Rows from a dataset
━━━━━━━━━━━━━━━━
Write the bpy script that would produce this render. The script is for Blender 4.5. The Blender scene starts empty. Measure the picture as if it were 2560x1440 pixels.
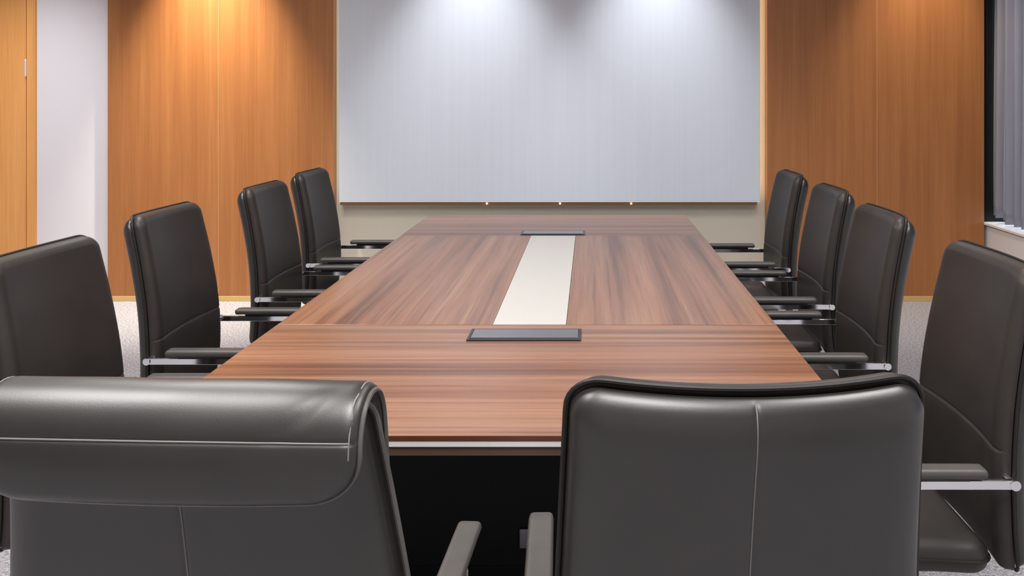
import bpy, bmesh, math, random
from mathutils import Vector, Matrix, noise
random.seed(4)
PI = math.pi
S = bpy.context.scene
C = S.collection

# ------------------------------------------------------------------ camera
F = 2150.0                      # focal length in pixels of the 2560 wide frame
HC = 1.4736                     # camera height
cam_d = bpy.data.cameras.new('camera')
cam_d.sensor_width = 36.0
cam_d.lens = F / 2560 * 36
cam_d.shift_x = -(1475 - 1280) / 2560
cam_d.shift_y = -(720 - 248) / 2560
cam_d.clip_start = 0.02
cam = bpy.data.objects.new('camera', cam_d)
cam.location = (0, 0, HC)
cam.rotation_euler = (PI / 2, 0, 0)
C.objects.link(cam)
S.camera = cam

# ------------------------------------------------------------------ exposure, daylight
S.view_settings.view_transform = 'Standard'
S.view_settings.look = 'None'
S.view_settings.gamma = 1
S.view_settings.use_curve_mapping = False
S.view_settings.exposure = 0.0
w = bpy.data.worlds.new('world'); S.world = w; w.use_nodes = True
w.node_tree.nodes['Background'].inputs[0].default_value = (0.62, 0.78, 1.0, 1)
w.node_tree.nodes['Background'].inputs[1].default_value = 5.0

CEIL = 3.3
def area(name, loc, sx, sy, power, col=(1, 1, 1), rot=(0, 0, 0), spread=PI):
    d = bpy.data.lights.new(name, 'AREA'); d.shape = 'RECTANGLE'
    d.size = sx; d.size_y = sy; d.energy = power; d.color = col; d.spread = spread
    o = bpy.data.objects.new(name, d); o.location = loc; o.rotation_euler = rot
    C.objects.link(o); return o
PANELS = [(-1.75, 1.3), (1.35, 1.3), (-0.2, 0.1), (-1.75, 3.6), (1.15, 3.6)]  # unseen ceiling panels, placed as fill light for table and chairs
PPOW = [62, 50, 70, 46, 24]
for (x, y), p in zip(PANELS, PPOW):
    area('panel_fill_lamp', (x, y, CEIL - 0.035), 0.56, 1.16, p, (1, 0.975, 0.95), spread=math.radians(155))
WASH = [(-2.74, 5.84, 780, (1, 0.90, 0.74), 57), (-0.84, 5.72, 205, (0.95, 0.97, 1), 64),
        (0.50, 5.72, 205, (0.95, 0.97, 1), 64), (2.42, 5.84, 215, (1, 0.86, 0.68), 62),
        (-4.05, 5.30, 190, (0.98, 0.97, 1), 84)]  # last entry is an added lamp brightening the door and white wall
for x, y, p, c, ang in WASH:
    d = bpy.data.lights.new('wash_lamp', 'SPOT'); d.energy = p; d.color = c
    d.spot_size = math.radians(ang); d.spot_blend = 1.0; d.shadow_soft_size = 0.035
    o = bpy.data.objects.new('wash_lamp', d); o.location = (x, y, CEIL - 0.02)
    o.rotation_euler = (math.radians(9), 0, 0)
    C.objects.link(o)

# ------------------------------------------------------------------ materials
def mat(name, col, rough=0.5, metal=0.0, spec=0.5):
    m = bpy.data.materials.new(name); m.use_nodes = True
    b = m.node_tree.nodes['Principled BSDF']
    b.inputs['Base Color'].default_value = (*col, 1)
    b.inputs['Roughness'].default_value = rough
    b.inputs['Metallic'].default_value = metal
    b.inputs['Specular IOR Level'].default_value = spec
    return m
def nn(m, t, **k):
    n = m.node_tree.nodes.new(t)
    for a, v in k.items(): setattr(n, a, v)
    return n
def lk(m, a, b): m.node_tree.links.new(a, b)
def coords(m, scale, off=(0, 0, 0)):
    tc = nn(m, 'ShaderNodeTexCoord'); mp = nn(m, 'ShaderNodeMapping')
    mp.inputs['Scale'].default_value = scale; mp.inputs['Location'].default_value = off
    lk(m, tc.outputs['Object'], mp.inputs['Vector']); return mp.outputs['Vector']
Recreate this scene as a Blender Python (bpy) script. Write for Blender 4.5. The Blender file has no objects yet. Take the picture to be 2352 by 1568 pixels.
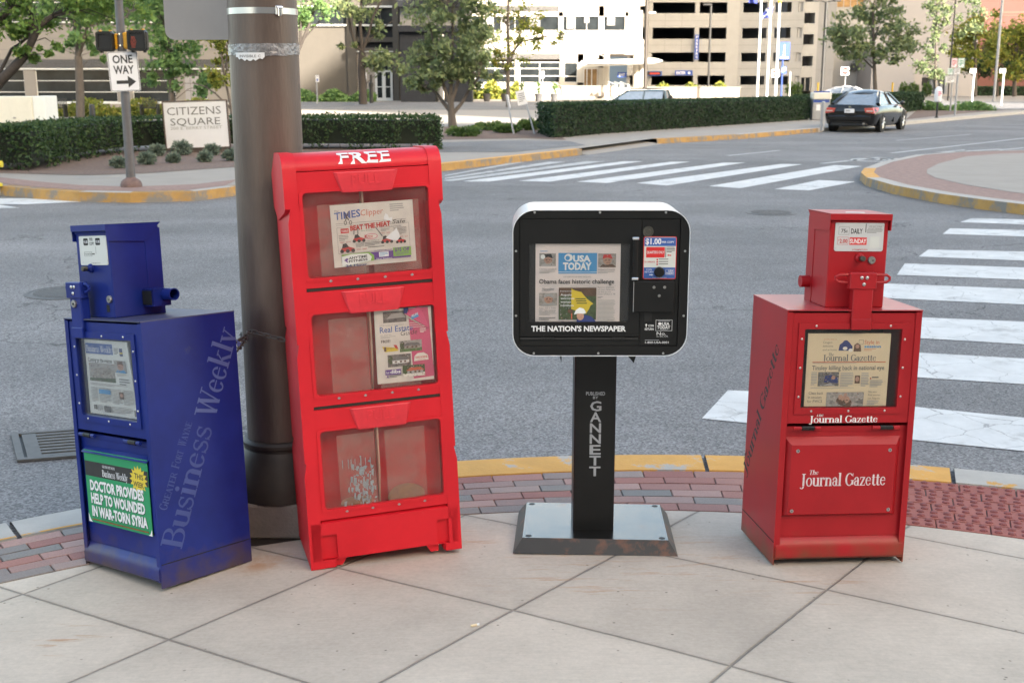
import bpy, math, random
import numpy as np
from mathutils import Matrix, Vector, Euler
R = math.radians
SC = bpy.context.scene
COL = SC.collection
random.seed(7)

# ------------------------------------------------------------------ camera, sky, sun, exposure
EYE = 1.65
FOC = 2702.0                       # focal length in units of a 2352 x 1568 picture
PITCH = math.atan(594.0 / FOC)
cam_d = bpy.data.cameras.new('camera')
cam = bpy.data.objects.new('camera', cam_d)
COL.objects.link(cam)
cam.location = (0, 0, EYE)
cam.rotation_euler = (R(90) - PITCH, 0, 0)
cam_d.sensor_width = 36
cam_d.lens = FOC / 2352 * 36
cam_d.clip_end = 3000
cam_d.clip_start = 0.05
cam_d.dof.use_dof = True
cam_d.dof.focus_distance = 4.1
cam_d.dof.aperture_fstop = 8.0
SC.camera = cam

SUN_TRAVEL = Vector((-0.7, 1.0, -0.5)).normalized()
SUN_EL = math.asin(-SUN_TRAVEL.z)
SUN_ROT = math.atan2(-SUN_TRAVEL.x, -SUN_TRAVEL.y)
w = bpy.data.worlds.new('World')
SC.world = w
w.use_nodes = True
nt = w.node_tree
sky = nt.nodes.new('ShaderNodeTexSky')
sky.sky_type = 'NISHITA'
sky.sun_disc = False
sky.sun_elevation = SUN_EL
sky.sun_rotation = SUN_ROT
sky.air_density = 0.7
sky.dust_density = 2.5
sky.ozone_density = 0.0
wb = nt.nodes.new('ShaderNodeVectorMath')      # camera white balance set for open shade
wb.operation = 'MULTIPLY'
wb.inputs[1].default_value = (1.06, .985, .80)
nt.links.new(sky.outputs[0], wb.inputs[0])
nt.links.new(wb.outputs[0], nt.nodes['Background'].inputs[0])
nt.nodes['Background'].inputs[1].default_value = 0.15
sd = bpy.data.lights.new('sun', 'SUN')
sun = bpy.data.objects.new('sun', sd)
COL.objects.link(sun)
sd.energy = 4.6
sd.angle = R(0.5)
sd.color = (1.0, 0.90, 0.76)
sun.rotation_euler = SUN_TRAVEL.to_track_quat('-Z', 'Y').to_euler()
SC.view_settings.view_transform = 'Standard'
SC.view_settings.look = 'None'
SC.view_settings.exposure = 2.55
SC.view_settings.gamma = 1.0
SC.cycles.max_bounces = 6
SC.cycles.transparent_max_bounces = 12

# ------------------------------------------------------------------ where things stand
CP, SP = math.cos(PITCH), math.sin(PITCH)
def ray(px, py):
    u = (px - 1176) / FOC
    v = (784 - py) / FOC
    return Vector((u, CP + v * SP, -SP + v * CP))
def on_ground(px, py, z=0.0):
    r = ray(px, py)
    t = (z - EYE) / r.z
    return Vector((r.x * t, r.y * t, z))
def at_depth(px, py, Y):
    r = ray(px, py)
    t = Y / r.y
    return Vector((r.x * t, Y, EYE + r.z * t))
def fx(px, Y):
    return at_depth(px, 190, Y).x
def fz(py, Y):
    return at_depth(1176, py, Y).z
ROAD = -0.15
CCX, CCY = 0.64, 0.65
def zc(x, y):                      # the near corner falls towards the street like a kerb ramp
    return -0.06 * max(0.0, min(math.hypot(x - CCX, y - CCY), 4.55) - 2.4)
def on_corner(px, py):
    z = 0.0
    for i in range(20):
        p = on_ground(px, py, z)
        z = zc(p.x, p.y)
    return Vector((p.x, p.y, z))

# ------------------------------------------------------------------ materials
MATS = {}
def M(name, col, rough=0.6, metal=0.0, var=0.12, vs=6.0, bump=0.0, bs=80.0, spec=0.5, coat=0.0,
      wear=None, low=None, rv=0.0, stretch=None, crack=None):
    """plain Principled paint with noise in colour, optional worn patches and optional grime at the foot"""
    m = bpy.data.materials.new(name)
    m.use_nodes = True
    n = m.node_tree.nodes
    l = m.node_tree.links
    b = n['Principled BSDF']
    b.inputs['Roughness'].default_value = rough
    b.inputs['Metallic'].default_value = metal
    b.inputs['Specular IOR Level'].default_value = spec
    b.inputs['Coat Weight'].default_value = coat
    b.inputs['Coat Roughness'].default_value = 0.12
    tc = n.new('ShaderNodeTexCoord')
    vec = tc.outputs['Object']
    if stretch:
        mp = n.new('ShaderNodeMapping')
        mp.inputs['Scale'].default_value = stretch
        l.new(vec, mp.inputs[0])
        vec = mp.outputs[0]
    no = n.new('ShaderNodeTexNoise')
    no.inputs['Scale'].default_value = vs
    no.inputs['Detail'].default_value = 6
    no.inputs['Roughness'].default_value = 0.65
    l.new(vec, no.inputs['Vector'])
    mr = n.new('ShaderNodeMapRange')
    mr.inputs[1].default_value = 0.25
    mr.inputs[2].default_value = 0.75
    mr.inputs[3].default_value = 1 - var
    mr.inputs[4].default_value = 1 + var
    l.new(no.outputs[0], mr.inputs[0])
    hs = n.new('ShaderNodeVectorMath')
    hs.operation = 'SCALE'
    hs.inputs[0].default_value = col[:3]
    l.new(mr.outputs[0], hs.inputs['Scale'])
    out = hs.outputs[0]
    def mix(a, colour, fac):
        x = n.new('ShaderNodeMix')
        x.data_type = 'RGBA'
        l.new(a, x.inputs[6])
        x.inputs[7].default_value = (*colour, 1)
        l.new(fac, x.inputs[0])
        return x.outputs[2]
    if wear:
        wc, wsc, lo, hi = wear
        w2 = n.new('ShaderNodeTexNoise')
        w2.inputs['Scale'].default_value = wsc
        w2.inputs['Detail'].default_value = 8
        w2.inputs['Roughness'].default_value = 0.7
        l.new(tc.outputs['Object'], w2.inputs['Vector'])
        r2 = n.new('ShaderNodeMapRange')
        r2.inputs[1].default_value = lo
        r2.inputs[2].default_value = hi
        l.new(w2.outputs[0], r2.inputs[0])
        out = mix(out, wc, r2.outputs[0])
    if low:
        lc, z0, z1, amt = low
        sp = n.new('ShaderNodeSeparateXYZ')
        l.new(tc.outputs['Object'], sp.inputs[0])
        w3 = n.new('ShaderNodeTexNoise')
        w3.inputs['Scale'].default_value = 14
        w3.inputs['Detail'].default_value = 8
        l.new(tc.outputs['Object'], w3.inputs['Vector'])
        ad = n.new('ShaderNodeMath')
        ad.operation = 'MULTIPLY_ADD'
        l.new(w3.outputs[0], ad.inputs[0])
        ad.inputs[1].default_value = (z1 - z0) * 2.2
        l.new(sp.outputs[2], ad.inputs[2])
        r3 = n.new('ShaderNodeMapRange')
        r3.inputs[1].default_value = z1 + (z1 - z0) * 1.1
        r3.inputs[2].default_value = z0 + (z1 - z0) * 0.9
        r3.inputs[3].default_value = 0
        r3.inputs[4].default_value = amt
        l.new(ad.outputs[0], r3.inputs[0])
        out = mix(out, lc, r3.outputs[0])
    if crack:
        cc, cs, cw = crack
        wv = n.new('ShaderNodeVectorMath')
        wv.operation = 'MULTIPLY_ADD'
        wn = n.new('ShaderNodeTexNoise')
        wn.inputs['Scale'].default_value = cs * 2.5
        wn.inputs['Detail'].default_value = 5
        l.new(tc.outputs['Object'], wn.inputs['Vector'])
        l.new(wn.outputs['Color'], wv.inputs[0])
        wv.inputs[1].default_value = (.35 / cs, .35 / cs, 0)
        l.new(tc.outputs['Object'], wv.inputs[2])
        vv = n.new('ShaderNodeTexVoronoi')
        vv.feature = 'DISTANCE_TO_EDGE'
        vv.inputs['Scale'].default_value = cs
        l.new(wv.outputs[0], vv.inputs['Vector'])
        r5 = n.new('ShaderNodeMapRange')
        r5.inputs[1].default_value = cw
        r5.inputs[2].default_value = cw * 2.2
        r5.inputs[3].default_value = .55
        r5.inputs[4].default_value = 0
        l.new(vv.outputs['Distance'], r5.inputs[0])
        out = mix(out, cc, r5.outputs[0])
    l.new(out, b.inputs['Base Color'])
    if rv:
        r4 = n.new('ShaderNodeMapRange')
        r4.inputs[3].default_value = rough - rv
        r4.inputs[4].default_value = rough + rv
        l.new(no.outputs[0], r4.inputs[0])
        l.new(r4.outputs[0], b.inputs['Roughness'])
    if bump:
        nb = n.new('ShaderNodeTexNoise')
        nb.inputs['Scale'].default_value = bs
        nb.inputs['Detail'].default_value = 4
        l.new(vec, nb.inputs['Vector'])
        bp = n.new('ShaderNodeBump')
        bp.inputs['Strength'].default_value = bump
        bp.inputs['Distance'].default_value = 0.01
        l.new(nb.outputs[0], bp.inputs['Height'])
        l.new(bp.outputs[0], b.inputs['Normal'])
    MATS[name] = m
    return m

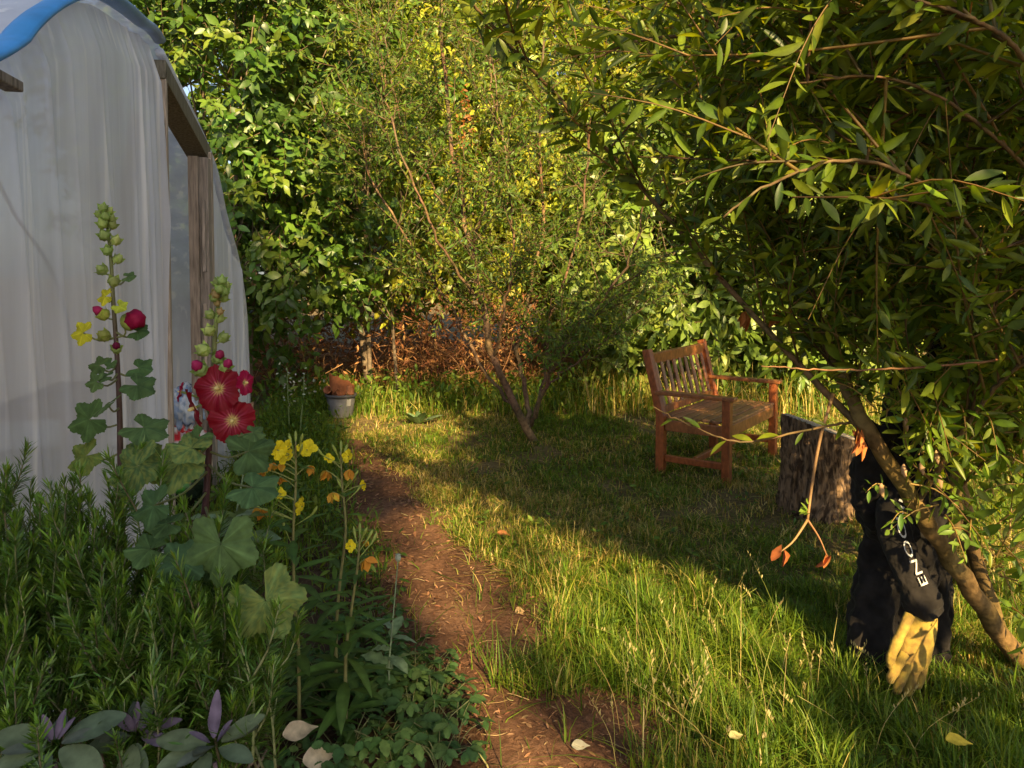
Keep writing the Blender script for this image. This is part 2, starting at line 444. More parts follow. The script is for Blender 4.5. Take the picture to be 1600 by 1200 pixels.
# ------------------------------------------------------------------ grass
def blades(mb, P, Hh, Wd, C, lean=.5, Ct=None):
    n = len(P)
    a = R.uniform(0, 2 * np.pi, n); d = np.stack([np.cos(a), np.sin(a), np.zeros(n)], -1)
    b = a + np.pi / 2 + R.normal(size=n) * .3; s = np.stack([np.cos(b), np.sin(b), np.zeros(n)], -1)
    ln = np.abs(R.normal(size=n)) * lean + .1
    rows = []
    for t, wd in ((0, 1), (.4, .9), (.75, .6), (1, 0)):
        up = Hh * (t - .28 * ln * t * t); out = Hh * ln * t * t
        c = P + UP * up[:, None] + d * out[:, None]
        rows.append((c, wd))
    V = []
    for c, wd in rows[:3]:
        V += [c - s * (Wd * wd / 2)[:, None], c + s * (Wd * wd / 2)[:, None]]
    V.append(rows[3][0])
    V = np.stack(V, 1)
    off = (np.arange(n) * 7)[:, None, None]
    Q = np.array([(0, 1, 3, 2), (2, 3, 5, 4)])[None] + off; T = np.array([(4, 5, 6)])[None] + off
    CC = np.repeat(C[:, None], 7, 1)
    mb.add(V.reshape(-1, 3), Q.reshape(-1, 4), T.reshape(-1, 3), CC.reshape(-1, 3))

G_GREEN = [(.1, .18, .014), (.14, .215, .018), (.075, .145, .014), (.19, .255, .024)]
G_STRAW = [(.46, .36, .11), (.38, .3, .08), (.34, .29, .07), (.52, .42, .17)]
def tunnel_x(Y): return -1.83 - .193 * (Y - 4.1)
grass = MB(); TU = gp(850, 1075)
def lawn(n, Y0, Y1, wd):
    Y = np.sqrt(R.uniform(Y0 ** 2, Y1 ** 2, n)); X = R.uniform(-.72, .72, n) * Y
    P = np.stack([X, Y, np.zeros(n)], -1)
    l, r = path_x(Y)
    wob = noise3(P, 3.2) * .1 + noise3(P, 11) * .045 - np.abs(R.normal(size=n)) * .06
    far = Y > PE[-1, 0]
    onpath = (~far) & (X < r + wob)
    keep = ~onpath
    tuft = ((X - TU[0]) ** 2 / .03 + (Y - TU[1]) ** 2 / .012) < 1.3 + noise3(P, 8) * .5     # tuft in the bare earth
    keep |= tuft
    keep |= onpath & (X > l) & (R.uniform(size=n) < .02 + .1 * (noise3(P, 6) > .55))
    keep &= X > tunnel_x(Y) + .12
    dry = noise3(P * (1, 1, 0), 1.7) * .5 + noise3(P * (1, 1, 0) + 5, .7) * .5
    bare = (noise3(P * (1, 1, 0) + 9, 1.5) > .4) & (Y > 4)
    keep &= ~(bare & (R.uniform(size=n) < .8))
    P, X, Y, dry, tuft, rr = P[keep], X[keep], Y[keep], dry[keep], tuft[keep], r[keep]
    k = len(P)
    lush = np.clip(1.3 - np.abs(X - rr - .25) * 1.2, 0, 1) * np.clip((4.6 - Y) / 1.6, 0, 1)
    lush = np.maximum(lush, np.clip((3.6 - Y) / 1.0, 0, .8))
    hedge = np.clip((Y - 8.6) / 2, 0, 1)
    clump = .75 + .75 * np.clip(noise3(P * (1, 1, 0), 6), -.7, 1.3) * np.clip(1.2 - (Y - 2) * .06, .6, 1)
    Hh = (.045 + .075 * lush + .12 * hedge + .05 * (tuft > 0)) * R.uniform(.5, 1.5, k) * clump + .015
    pdry = np.clip(.32 + .55 * dry - .38 * lush + .1 * np.clip((Y - 3.5) / 3, 0, 1), .03, .8)
    C = np.where((R.uniform(size=k) < pdry)[:, None], pick(G_STRAW, k), pick(G_GREEN, k))
    blades(grass, P, Hh, np.full(k, wd) * R.uniform(.6, 1.5, k), C, .75 if Y0 < 3.5 else 1.25)
lawn(52000, 2.1, 3.6, .0042)
lawn(62000, 3.6, 5.5, .0052)
lawn(60000, 5.5, 8.0, .0075)
lawn(52000, 8.0, 12.5, .011)
n = 2600; Yg = np.sqrt(R.uniform(2.2 ** 2, 8 ** 2, n)); Xg = R.uniform(-.7, .7, n) * Yg; P = np.stack([Xg, Yg, R.uniform(.02, .09, n)], -1)
k = (Xg > path_x(Yg)[1] + .08) & (Xg > tunnel_x(Yg) + .3) & (noise3(P, 2.5) > .1); P = P[k]; n = len(P)
for q in range(3): scatter(grass, L_BROAD, P, rnd(n) * (1, 1, .4) + UP * .15, UP + rnd(n) * .4, R.uniform(.018, .05, n), pick([(.1, .18, .025), (.14, .2, .03), (.08, .14, .025)], n), 1.1, 1.2)
tag(grass.build('grass', M['grass']), 'sunlit and shaded lawn grass with straw coloured dry blades', 'grass', kind='stuff')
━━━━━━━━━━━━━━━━
Goal of the exercise ▸ Show each line of the data that contains the string "pixels".

Right answer ▸
Write the bpy script that would produce this render. The script is for Blender 4.5. The Blender scene starts empty. Measure the picture as if it were 2560x1440 pixels.
F = 2150.0                      # focal length in pixels of the 2560 wide frame
Recreate this scene as a Blender Python (bpy) script. Write for Blender 4.5. The Blender file has no objects yet. Take the picture to be 2352 by 1568 pixels.
Keep writing the Blender script for this image. This is part 2, starting at line 444. More parts follow. The script is for Blender 4.5. Take the picture to be 1600 by 1200 pixels.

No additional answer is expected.